__Data section__

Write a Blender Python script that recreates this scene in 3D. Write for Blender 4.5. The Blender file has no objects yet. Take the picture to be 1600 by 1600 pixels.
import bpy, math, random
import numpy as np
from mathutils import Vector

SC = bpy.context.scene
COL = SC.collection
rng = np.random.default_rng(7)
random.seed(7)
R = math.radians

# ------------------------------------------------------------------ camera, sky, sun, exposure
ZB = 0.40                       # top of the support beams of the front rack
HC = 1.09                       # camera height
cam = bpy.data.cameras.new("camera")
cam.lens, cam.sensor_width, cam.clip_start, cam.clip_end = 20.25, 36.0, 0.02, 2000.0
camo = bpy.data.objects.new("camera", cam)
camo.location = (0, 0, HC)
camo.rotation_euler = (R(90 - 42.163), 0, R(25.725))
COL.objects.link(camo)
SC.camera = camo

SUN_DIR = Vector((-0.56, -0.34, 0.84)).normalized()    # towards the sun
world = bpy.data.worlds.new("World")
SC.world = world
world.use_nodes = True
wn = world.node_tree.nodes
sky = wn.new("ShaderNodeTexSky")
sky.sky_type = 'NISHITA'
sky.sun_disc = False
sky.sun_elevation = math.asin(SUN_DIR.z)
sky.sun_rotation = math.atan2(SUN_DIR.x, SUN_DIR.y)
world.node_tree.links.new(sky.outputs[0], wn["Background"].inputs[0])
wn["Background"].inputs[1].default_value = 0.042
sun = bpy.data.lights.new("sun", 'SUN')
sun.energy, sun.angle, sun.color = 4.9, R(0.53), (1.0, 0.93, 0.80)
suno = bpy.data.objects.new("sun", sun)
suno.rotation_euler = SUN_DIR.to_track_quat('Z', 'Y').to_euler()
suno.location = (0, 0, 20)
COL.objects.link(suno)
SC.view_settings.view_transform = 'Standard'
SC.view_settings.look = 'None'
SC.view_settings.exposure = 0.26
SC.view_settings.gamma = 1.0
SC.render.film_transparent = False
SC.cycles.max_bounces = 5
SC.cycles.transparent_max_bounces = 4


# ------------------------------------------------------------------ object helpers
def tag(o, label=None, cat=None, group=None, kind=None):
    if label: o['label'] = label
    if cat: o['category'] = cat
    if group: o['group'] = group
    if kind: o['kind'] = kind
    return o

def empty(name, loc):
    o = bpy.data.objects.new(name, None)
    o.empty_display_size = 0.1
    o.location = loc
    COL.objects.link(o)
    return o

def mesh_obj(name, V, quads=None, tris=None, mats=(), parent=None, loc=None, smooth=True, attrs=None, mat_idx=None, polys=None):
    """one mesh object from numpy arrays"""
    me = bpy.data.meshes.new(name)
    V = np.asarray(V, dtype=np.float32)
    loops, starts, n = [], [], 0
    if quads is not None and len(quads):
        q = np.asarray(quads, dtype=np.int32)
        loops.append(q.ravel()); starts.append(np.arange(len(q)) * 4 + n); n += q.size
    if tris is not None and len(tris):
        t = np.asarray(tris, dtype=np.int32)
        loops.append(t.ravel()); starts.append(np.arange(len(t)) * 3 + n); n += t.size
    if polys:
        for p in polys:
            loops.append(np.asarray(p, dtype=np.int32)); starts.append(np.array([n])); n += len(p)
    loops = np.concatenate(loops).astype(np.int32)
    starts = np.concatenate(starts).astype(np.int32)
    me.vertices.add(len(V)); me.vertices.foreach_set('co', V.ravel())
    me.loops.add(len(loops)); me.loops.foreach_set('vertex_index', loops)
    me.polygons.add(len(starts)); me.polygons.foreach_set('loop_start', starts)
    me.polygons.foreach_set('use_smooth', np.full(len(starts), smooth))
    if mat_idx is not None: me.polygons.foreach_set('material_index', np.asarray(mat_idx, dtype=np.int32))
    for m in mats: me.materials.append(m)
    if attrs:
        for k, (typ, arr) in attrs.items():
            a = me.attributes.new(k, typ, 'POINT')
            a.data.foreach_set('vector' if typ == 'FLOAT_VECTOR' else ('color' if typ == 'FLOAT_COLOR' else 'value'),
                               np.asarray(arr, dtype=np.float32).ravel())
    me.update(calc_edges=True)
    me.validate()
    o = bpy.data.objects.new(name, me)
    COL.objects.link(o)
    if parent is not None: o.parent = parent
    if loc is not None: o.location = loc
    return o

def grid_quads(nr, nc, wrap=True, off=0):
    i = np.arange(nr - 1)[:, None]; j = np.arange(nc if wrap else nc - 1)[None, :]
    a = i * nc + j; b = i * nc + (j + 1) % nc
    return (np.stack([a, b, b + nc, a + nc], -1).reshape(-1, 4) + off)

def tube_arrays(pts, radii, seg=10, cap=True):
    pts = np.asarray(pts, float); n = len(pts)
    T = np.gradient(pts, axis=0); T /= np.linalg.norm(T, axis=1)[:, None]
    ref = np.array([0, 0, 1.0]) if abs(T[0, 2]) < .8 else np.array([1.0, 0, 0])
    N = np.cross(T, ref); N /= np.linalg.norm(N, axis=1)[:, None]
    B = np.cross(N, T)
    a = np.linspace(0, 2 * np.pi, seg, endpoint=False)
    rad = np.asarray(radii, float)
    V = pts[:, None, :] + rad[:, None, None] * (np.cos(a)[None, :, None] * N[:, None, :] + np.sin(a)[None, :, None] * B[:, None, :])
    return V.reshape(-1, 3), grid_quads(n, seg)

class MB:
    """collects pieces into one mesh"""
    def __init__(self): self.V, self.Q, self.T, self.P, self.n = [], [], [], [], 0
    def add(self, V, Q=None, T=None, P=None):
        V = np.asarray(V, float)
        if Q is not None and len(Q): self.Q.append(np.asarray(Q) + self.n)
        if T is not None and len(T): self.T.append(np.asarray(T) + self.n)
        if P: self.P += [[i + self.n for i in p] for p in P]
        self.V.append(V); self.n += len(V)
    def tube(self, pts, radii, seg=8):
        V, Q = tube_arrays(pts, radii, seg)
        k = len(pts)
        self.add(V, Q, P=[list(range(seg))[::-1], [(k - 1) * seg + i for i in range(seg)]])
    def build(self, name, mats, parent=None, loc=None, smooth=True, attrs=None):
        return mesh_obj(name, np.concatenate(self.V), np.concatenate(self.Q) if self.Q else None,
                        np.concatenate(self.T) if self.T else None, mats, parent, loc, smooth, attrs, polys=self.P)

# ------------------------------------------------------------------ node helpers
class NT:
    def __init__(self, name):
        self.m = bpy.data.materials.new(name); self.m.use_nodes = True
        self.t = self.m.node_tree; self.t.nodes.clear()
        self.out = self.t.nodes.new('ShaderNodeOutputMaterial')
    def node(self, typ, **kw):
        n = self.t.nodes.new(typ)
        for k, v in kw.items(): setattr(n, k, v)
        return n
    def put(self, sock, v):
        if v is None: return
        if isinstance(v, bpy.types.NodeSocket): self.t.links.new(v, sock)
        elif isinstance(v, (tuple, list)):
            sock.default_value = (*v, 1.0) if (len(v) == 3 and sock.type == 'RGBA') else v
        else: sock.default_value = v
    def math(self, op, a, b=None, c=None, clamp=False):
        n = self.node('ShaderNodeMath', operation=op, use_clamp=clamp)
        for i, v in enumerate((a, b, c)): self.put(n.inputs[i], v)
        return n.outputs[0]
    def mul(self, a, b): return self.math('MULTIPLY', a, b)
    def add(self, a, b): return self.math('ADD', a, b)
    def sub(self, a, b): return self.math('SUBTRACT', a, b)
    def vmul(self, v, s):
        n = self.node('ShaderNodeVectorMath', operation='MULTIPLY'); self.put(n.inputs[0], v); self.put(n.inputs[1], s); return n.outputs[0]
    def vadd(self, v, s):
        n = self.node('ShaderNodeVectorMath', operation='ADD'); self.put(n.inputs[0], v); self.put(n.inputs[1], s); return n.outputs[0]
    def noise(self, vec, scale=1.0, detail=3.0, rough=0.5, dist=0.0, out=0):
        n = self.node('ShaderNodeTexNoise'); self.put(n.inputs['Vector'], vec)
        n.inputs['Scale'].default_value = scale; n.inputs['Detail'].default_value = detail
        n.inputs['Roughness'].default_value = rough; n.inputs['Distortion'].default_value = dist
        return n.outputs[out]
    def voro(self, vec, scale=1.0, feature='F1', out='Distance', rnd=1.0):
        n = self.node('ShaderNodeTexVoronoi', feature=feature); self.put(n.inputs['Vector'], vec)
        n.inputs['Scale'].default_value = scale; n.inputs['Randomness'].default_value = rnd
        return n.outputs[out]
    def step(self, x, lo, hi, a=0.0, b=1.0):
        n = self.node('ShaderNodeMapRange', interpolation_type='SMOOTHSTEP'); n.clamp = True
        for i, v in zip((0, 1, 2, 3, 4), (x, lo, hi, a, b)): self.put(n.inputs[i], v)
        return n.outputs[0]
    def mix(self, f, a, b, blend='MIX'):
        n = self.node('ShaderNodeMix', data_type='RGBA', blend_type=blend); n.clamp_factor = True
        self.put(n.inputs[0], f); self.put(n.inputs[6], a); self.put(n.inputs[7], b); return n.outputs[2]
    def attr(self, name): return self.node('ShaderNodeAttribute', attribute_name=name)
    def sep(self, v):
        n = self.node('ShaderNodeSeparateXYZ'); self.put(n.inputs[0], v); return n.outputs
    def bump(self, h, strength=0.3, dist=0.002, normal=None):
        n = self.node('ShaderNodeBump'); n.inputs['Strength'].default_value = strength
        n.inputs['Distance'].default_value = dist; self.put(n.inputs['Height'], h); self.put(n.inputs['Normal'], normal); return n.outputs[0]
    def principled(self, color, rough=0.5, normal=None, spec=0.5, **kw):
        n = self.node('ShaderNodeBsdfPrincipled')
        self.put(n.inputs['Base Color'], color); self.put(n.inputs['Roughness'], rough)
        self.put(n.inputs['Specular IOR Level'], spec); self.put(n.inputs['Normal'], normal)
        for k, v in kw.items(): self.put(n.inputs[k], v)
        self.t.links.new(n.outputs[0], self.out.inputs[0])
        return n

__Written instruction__
Return nothing but the lines from the first line of the listing through the line with "from mathutils import Vector", please, keeping every one of them unchanged.

__Final result__
Write a Blender Python script that recreates this scene in 3D. Write for Blender 4.5. The Blender file has no objects yet. Take the picture to be 1600 by 1600 pixels.
import bpy, math, random
import numpy as np
from mathutils import Vector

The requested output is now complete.